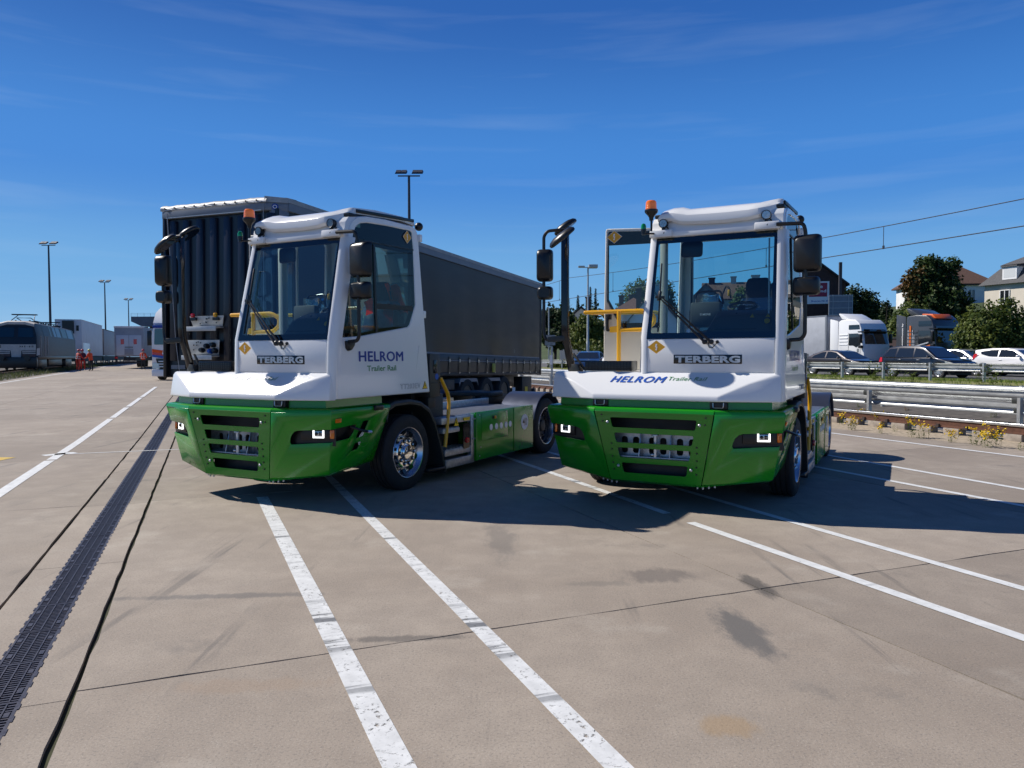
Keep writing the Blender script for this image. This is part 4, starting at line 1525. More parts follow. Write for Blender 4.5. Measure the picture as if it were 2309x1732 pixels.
def sheet(name, u0, u1, v0, v1, m, zf, nu=1, nv=40, kind='structure'):
    mb = MB()
    for i in range(nu):
        for j in range(nv):
            a, b_ = u0 + (u1 - u0) * i / nu, u0 + (u1 - u0) * (i + 1) / nu
            c, d = v0 + (v1 - v0) * j / nv, v0 + (v1 - v0) * (j + 1) / nv
            q = []
            for uu, vv in ((a, c), (b_, c), (b_, d), (a, d)):
                p = G(uu, vv)
                p.z = zf(p.x, p.y)
                q.append(p)
            mb.poly(q)
    return tag(mb.build(name, m, None, merge=True), kind=kind)


yard = sheet('concrete_yard', -10.8, 12.62, -8, 168, M['joint'], lambda x, y: gz(x, y) - .022, 8, 60)
rnd = random.Random(11)


def slab(u0, u1, v0, v1, gap, name='concrete_slab', jag=True):
    g0, g1, h0, h1 = gap
    u0, u1, v0, v1 = u0 + g0, u1 - g1, v0 + h0, v1 - h1
    P = []
    near = v0 < 16 and jag

    def edge(a, b):
        n = max(1, int((V(b) - V(a)).length / (.22 if near else 9)))
        for i in range(n):
            t = i / n
            x = V(a) * (1 - t) + V(b) * t
            if near and 0 < i:
                x += V((rnd.gauss(0, .0032), rnd.gauss(0, .0032)))
            P.append(x)
    edge((u0, v0), (u1, v0))
    edge((u1, v0), (u1, v1))
    edge((u1, v1), (u0, v1))
    edge((u0, v1), (u0, v0))
    top, bot = [], []
    for x in P:
        p = G(x.x, x.y)
        z = gz(p.x, p.y)
        top.append((p.x, p.y, z))
        bot.append((p.x, p.y, z - .10))
    mb = MB()
    mb.loops([bot, top], True, False, True)
    return mb.build(name, M['concrete'], yard, smooth=False)


def vs_(a, step, to):
    o_ = [a]
    while o_[-1] < to:
        o_.append(o_[-1] + step * (1 if o_[-1] < 90 else 4))
    return o_


for u0, u1, ga, gb in ((-.62, 3.47, .018, .006), (3.47, 7.6, .006, .006), (7.6, 11.7, .006, .006), (11.7, 12.6, .006, .0)):
    vv = vs_(-6.1, 5.06, 165)
    for a, b in zip(vv, vv[1:]):
        slab(u0, u1, a, b, (ga, gb, .006, .006))
for u0, u1, ga, gb in ((-6.08, -1.245, .005, .016), (-10.8, -6.08, 0, .005)):
    vv = vs_(-3.54, 4.2, 165)
    for a, b in zip(vv, vv[1:]):
        slab(u0, u1, a, b, (ga, gb, .004, .004))
for u0, u1, ga, gb in ((-1.245, -1.03, .014, .002), (-.826, -.62, .002, .014)):
    vv = vs_(-3.66, 2.53, 60)
    for a, b in zip(vv, vv[1:]):
        slab(u0, u1, a, b, (ga, gb, .003, .003), 'channel_edge')

# drain: iron gratings, each its own piece
M['iron'] = mat('cast_iron', (.075, .070, .085), .45, metal=.55, var=.35, vs=30, rvar=.1)
dr = MB()
for j in range(64):
    a, b = -4 + j, -3 + j
    q = []
    for uu, vv in ((-1.03, a), (-.826, a), (-.826, b), (-1.03, b)):
        p = G(uu, vv)
        p.z = gz(p.x, p.y) - .055
        q.append(p)
    dr.poly(q)
drain = tag(dr.build('drain_channel', mat('drain_dark', (.006, .006, .007), .9), merge=True), kind='structure')
gm = MB()
for x in (-.097, .097):
    gm.box(x - .007, x + .007, 0, .496, -.03, .0)
for x in (-.052, 0, .052):
    gm.box(x - .0035, x + .0035, .012, .484, -.025, .0005)
for y in (.0, .488):
    gm.box(-.0905, .0905, y, y + .008, -.028, -.001)
for k in range(17):
    y = .024 + k * .0275
    gm.box(-.0905, .0905, y, y + .0115, -.026, -.003)
for y in (.10, .34):
    for x in (-.085, .062):
        gm.box(x, x + .023, y, y + .05, -.02, .0008)
for k in range(4):
    gm.box(-.112, -.104, .03 + k * .125, .09 + k * .125, -.03, .002)
    gm.box(.104, .112, .03 + k * .125, .09 + k * .125, -.03, .002)
g0 = gm.build('grating', M['iron'], drain, smooth=False)
for k in range(88):
    o = g0 if k == 0 else g0.copy()
    if k:
        COL.objects.link(o)
    p = G(-.928, -1.0 + k * .50)
    o.location = (p.x, p.y, gz(p.x, p.y) + .001)
    o.rotation_euler = (R(rnd.gauss(0, .15)), 0, R(22.2))


def marking(p0, p1, wd, m, z=.004, wig=.0):
    a, b = V(p0[:2]), V(p1[:2])
    d = b - a
    n = max(2, int(d.length / 2.0))
    o = None
    mb = MB()
    le = d.length
    for i in range(n):
        x0, x1 = le * i / n, le * (i + 1) / n
        q = []
        for x, y in ((x0, -wd / 2), (x1, -wd / 2), (x1, wd / 2), (x0, wd / 2)):
            w_ = a + d * (x / le)
            q.append((x, y, gz(w_.x, w_.y) + z))
        mb.poly(q)
    o = mb.build('road_marking', m, None, merge=True)
    o.location = (a.x, a.y, 0)
    o.rotation_euler = (0, 0, math.atan2(d.y, d.x))
    return tag(o, kind='structure')


marking((-.32, 2.55), (-2.83, 8.38), .125, M['paint_worn'])
marking((.56, 2.45), (-2.30, 9.48), .108, M['paint_worn'])
marking((-2.30, 9.48), G(1.46, 26), .10, M['paint'])
marking((3.25, 3.20), (1.70, 7.05), .10, M['paint'])
marking((1.56, 7.45), (.35, 10.55), .095, M['paint_worn'])
marking((.35, 10.55), G(4.34, 24), .095, M['paint'])
marking((4.25, 3.05), (2.05, 8.68), .09, M['paint'])
marking((2.05, 8.68), G(5.22, 24), .09, M['paint'])
marking((6.35, 5.25), (4.02, 11.42), .10, M['paint'])
marking((4.02, 11.42), G(8.06, 26), .10, M['paint'])
marking((7.0, 6.0), (4.62, 13.0), .10, M['paint'])
marking((8.95, 9.1), (6.60, 15.0), .11, M['paint'])
marking((6.60, 15.0), G(11.9, 34), .11, M['paint'])
for a, b in ((-3, 13.2), (13.3, 21), (21.3, 25), (25.4, 30), (30.4, 38.6)):
    marking(G(-2.26, a), G(-2.27, b), .14, M['paint'])
marking((-7.38, 12.10), (-5.72, 12.72), .055, M['paint'])
marking((-5.72, 12.72), (-5.2, 13.05), .055, M['paint'])
marking((-7.55, 11.95), (-7.25, 12.32), .20, M['paint'])
marking(G(-10.12, 18), G(-10.14, 150), .16, M['paint'])
marking((-9.4, 11.55), (-7.86, 11.53), .42, M['paint_yellow'])

# ------------------------------------------------------------------ right-hand edge: rail, guard rails, verge, road
M['ballast'] = mat('pale_rubble', (.40, .33, .24), .9, var=.45, vs=14, bump=.4, bs=30)
M['asphalt'] = mat('old_asphalt', (.135, .138, .142), .85, var=.25, vs=3, bump=.2, bs=80)
M['roadtar'] = mat('road_asphalt', (.095, .095, .098), .85, var=.2, vs=1)
M['dirt'] = mat('dirt', (.10, .088, .075), .95, var=.5, vs=6, bump=.4, bs=25)
M['turf'] = mat('turf_soil', (.13, .17, .03), .95, var=.4, vs=2.5, c2=(.27, .25, .10))
M['rust'] = mat('rusty_rail', (.115, .048, .028), .75, metal=.2, var=.4, vs=18)
M['railtop'] = mat('polished_rail', (.60, .62, .66), .3, metal=.9)
M['rustdark'] = mat('rail_clip', (.045, .030, .026), .8)
M['gr'] = mat('guardrail_zinc', (.50, .515, .52), .42, metal=.72, var=.18, vs=5, rvar=.1)
zr = lambda z: (lambda x, y: z)


def zbank(x, y):
    u = CG * x + SG * y
    for a, b, za, zb in ((17.2, 18.9, .02, .16), (18.9, 23.8, .16, .70), (23.8, 28.5, .70, .52), (28.5, 31.5, .52, .45)):
        if u <= b:
            return za + (zb - za) * max(0, (u - a)) / (b - a)
    return .45


sheet('rail_bed', 12.60, 14.45, -8, 90, M['ballast'], zr(-.012), 1, 10)
sheet('asphalt_strip', 14.45, 17.25, -8, 120, M['asphalt'], zr(-.004), 1, 10)
sheet('dirt_verge', 17.25, 18.95, -8, 120, M['dirt'], zbank, 3, 30)
sheet('grass_bank', 18.95, 31.5, -8, 140, M['turf'], zbank, 12, 40)
sheet('road', 31.5, 52, -30, 160, M['roadtar'], zr(.45), 1, 10)


def hz(x, y):
    u = CG * x + SG * y
    if u < 52:
        return .45
    t = min(1, (u - 52) / 50)
    return .45 + 9.0 * t * t * (3 - 2 * t) + max(0, u - 102) * .06


sheet('hill', 52, 420, -140, 420, mat('hill_grass', (.045, .07, .018), .95, var=.5, vs=.15), hz, 20, 24)

cr = empty('crane_rail', G(13.92, 0))
cr.rotation_euler = (0, 0, R(22.2))
tag(cr, 'rusty rail with a bright worn top on low blocks along the yard edge', 'rail')
mb = MB()
rp_ = [(-.075, .12), (.075, .12), (.075, .135), (.016, .155), (.014, .255), (-.014, .255), (-.016, .155), (-.075, .135)]
mb.prism(rp_, 1, -8, 90)
mb.build('rail_web', M['rust'], cr)
mb = MB()
mb.prism(rpoly([(-.04, .2552), (.04, .2552), (.04, .312), (-.04, .312)], .012), 1, -8, 90)
mb.build('rail_head', M['railtop'], cr)
kb = MB()
kb.box(-.11, .11, -.17, .17, -.02, .118)
kb0 = kb.build('sleeper_block', mat('block_concrete', (.36, .31, .26), .9, var=.35, vs=8), cr, .008)
kc = MB()
kc.box(-.13, .13, -.05, .05, .1185, .15)
kc.box(-.10, -.05, -.03, .03, .15, .185).box(.05, .10, -.03, .03, .15, .185)
kc0 = kc.build('rail_clip', M['rustdark'], cr)
for k in range(80):
    for src in (kb0, kc0):
        o = src if k == 0 else src.copy()
        if k:
            COL.objects.link(o)
        o.location = (0, 1.2 + k * .62 + (.31 if src is kc0 else 0), 0)
WB = [(0, .31), (-.035, .298), (-.08, .262), (-.08, .212), (-.01, .172), (-.01, .138), (-.08, .098), (-.08, .048), (-.035, .012), (0, 0)]


def guardrail(u, ztop, v0, v1, step, back, label, zbase, hb=.31, post_top=.02):
    g = empty('guardrail', G(u, 0))
    g.rotation_euler = (0, 0, R(22.2))
    tag(g, label, 'guard rail', 'guard rails along the road')
    s = -1 if back else 1
    pr = [(s * a, b * hb / .31) for a, b in WB]
    th = [(a + (.004 if s > 0 else -.004), b) for a, b in pr][::-1]
    mb = MB()
    mb.prism(pr + th, 1, 0, step * 2 - .004)
    seg = mb.build('beam', M['gr'], g, angle=60)
    n = int((v1 - v0) / (2 * step))
    for k in range(n):
        o = seg if k == 0 else seg.copy()
        if k:
            COL.objects.link(o)
        o.location = ((.05 if back else -.06) + (.003 if k % 2 else 0), v0 + k * 2 * step, ztop - hb)
    pm = MB()
    hgt = ztop + post_top - zbase + .15
    pm.prism([(-.05, -.03), (.05, -.03), (.05, -.022), (-.042, -.022), (-.042, .022), (.05, .022), (.05, .03), (-.05, .03)], 2, 0, hgt)
    p0 = pm.build('post', M['gr'], g)
    sm_ = MB()
    sm_.box(-.03, .06, .03, .15, hgt - .12, hgt - .015)
    sm_.box(-.05, .05, .03, .10, hgt - .30, hgt - .2)
    s0 = sm_.build('post_bracket', M['darkgrey'], p0, .01)
    for k in range(int((v1 - v0) / step)):
        o = p0 if k == 0 else p0.copy()
        q = s0 if k == 0 else s0.copy()
        if k:
            COL.objects.link(o)
            COL.objects.link(q)
            q.parent = o
        o.location = (0 if not back else -.02, v0 + k * step + step / 2, zbase - .15)
    return g


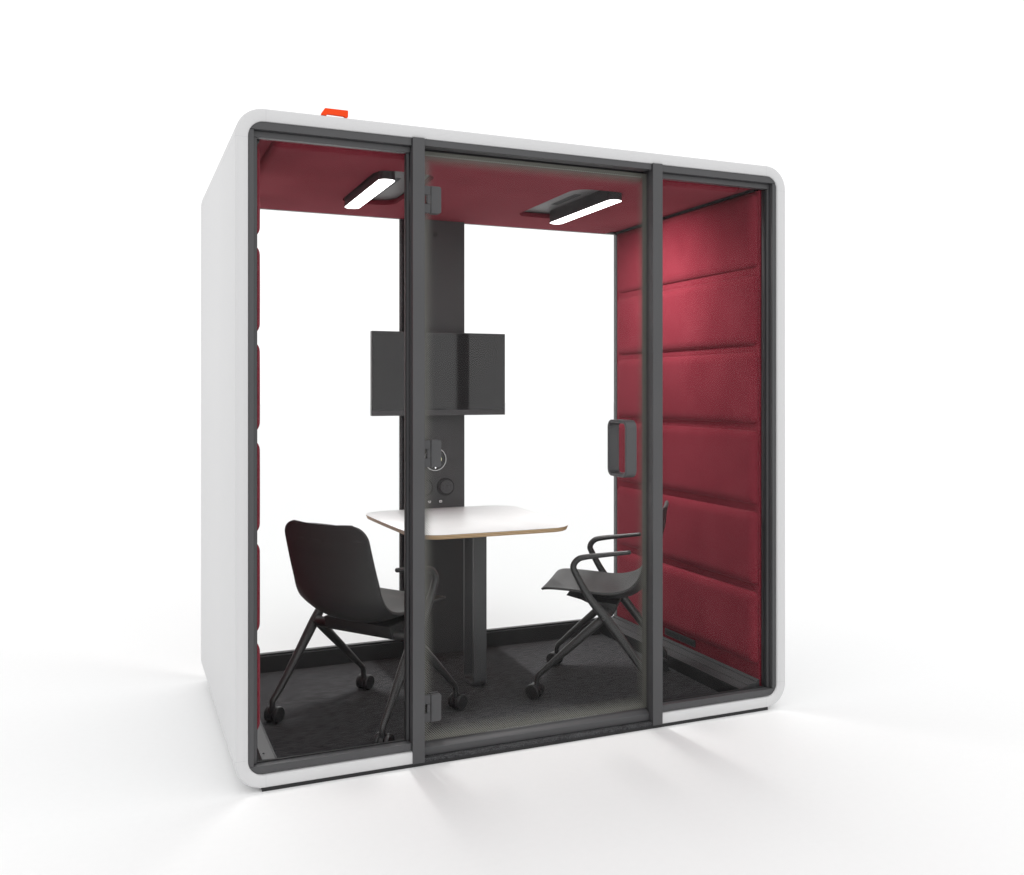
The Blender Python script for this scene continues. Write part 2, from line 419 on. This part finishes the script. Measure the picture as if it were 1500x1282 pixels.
bm = bmesh.new(); disc(bm, (0.104, 0.105), 0.0035, 0.0850, 0.0872, 16, 0, XY); link_mesh('screw', bm, M['black'], rl)

# padded surfaces
def smooth_h(d, rad, hh):
    if d <= 0: return -0.002
    t = min(d / rad, 1.0); return hh * math.sqrt(max(0.0, 1 - (1 - t) ** 2))
def rr_d(u, v, u0, u1, v0, v1, r):
    cu, cv = (u0 + u1) / 2, (v0 + v1) / 2
    qx, qy = abs(u - cu) - (u1 - u0) / 2 + r, abs(v - cv) - (v1 - v0) / 2 + r
    return -(math.hypot(max(qx, 0), max(qy, 0)) + min(max(qx, qy), 0) - r)
def warp_line(a, b, edge, n_e, n_m):
    """grid lines, denser near both ends"""
    L = [a + edge * (i / n_e) ** 1.6 for i in range(n_e)]
    L += [a + edge + (b - a - 2 * edge) * i / n_m for i in range(n_m)]
    L += [b - edge * (1 - i / n_e) ** 1.6 for i in range(n_e + 1)]
    return L
def cushion(bm, f, u0, u1, v0, v1, hh, rad, rc, back, edge=0.07, n_e=12, n_m=18, crown=0.0):
    U = warp_line(u0, u1, edge, n_e, n_m); V = warp_line(v0, v1, edge, n_e, n_m)
    G = []
    for u in U:
        row = []
        for v in V:
            d = rr_d(u, v, u0, u1, v0, v1, rc)
            h = smooth_h(d, rad, hh)
            if d > 0 and crown:
                h += crown * math.sin(math.pi * (u - u0) / (u1 - u0)) ** 0.5 * math.sin(math.pi * (v - v0) / (v1 - v0)) ** 0.5
            row.append(bm.verts.new(f(u, v, h)))
        G.append(row)
    for i in range(len(U) - 1):
        for j in range(len(V) - 1): bm.faces.new((G[i][j], G[i + 1][j], G[i + 1][j + 1], G[i][j + 1]))
    # close at the back
    B = [[bm.verts.new(f(u, v, back)) for v in (V[0], V[-1])] for u in U]
    BV = [bm.verts.new(f(U[0], v, back)) for v in V[1:-1]]; BW = [bm.verts.new(f(U[-1], v, back)) for v in V[1:-1]]
    c0 = [B[0][0]] + BV + [B[0][1]]; c1 = [B[-1][0]] + BW + [B[-1][1]]
    for i in range(len(U) - 1):
        bm.faces.new((G[i][0], B[i][0], B[i + 1][0], G[i + 1][0])); bm.faces.new((G[i][-1], G[i + 1][-1], B[i + 1][1], B[i][1]))
    for j in range(len(V) - 1):
        bm.faces.new((G[0][j], G[0][j + 1], c0[j + 1], c0[j])); bm.faces.new((G[-1][j], c1[j], c1[j + 1], G[-1][j + 1]))
    bm.faces.new(c0 + [B[i][1] for i in range(1, len(U) - 1)] + c1[::-1] + [B[i][0] for i in range(len(U) - 2, 0, -1)])

seams = [2.150, 1.797, 1.475, 1.147, 0.810, 0.478, 0.148]
for sgn in (1, -1):
    def fx(u, v, h, s=sgn):   # u = y, v = z, h = out of the wall
        x = (2.0985 if s > 0 else 2.1090) - h
        return (x if s > 0 else W - x, u, v)
    bm = bmesh.new()
    xa, xb = (2.0985, 2.140) if sgn > 0 else (W - 2.140, W - 2.1090)
    box(bm, xa, xb, 0.0665, 1.2612, 0.062, 2.1270)
    wp = link_mesh('wall_panel', bm, M['fabric'], booth, bevel=0.002)
    for i in range(6):
        z1, z0 = seams[i] - 0.0145, seams[i + 1] + 0.0145
        if i == 0: z1 = 2.122
        bm = bmesh.new(); cushion(bm, fx, 0.076, 1.240, z0, z1, 0.023, 0.042, 0.026, -0.02, crown=0.003)
        link_mesh('cushion', bm, M['fabric'], wp, smooth=True)
    if sgn > 0:
        bm = bmesh.new(); box(bm, 2.0935, 2.100, 0.530, 0.785, 0.1205, 0.152)
        v = link_mesh('air_vent', bm, M['metal_dark'], wp, bevel=0.001)
        bm = bmesh.new()
        box(bm, 2.0925, 2.0934, 0.538, 0.654, 0.126, 0.146); box(bm, 2.0925, 2.0934, 0.661, 0.777, 0.126, 0.146)
        link_mesh('opening', bm, M['black'], v)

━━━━

Identify how many lines in the entries above include the string "Blender", then state that number alone.

2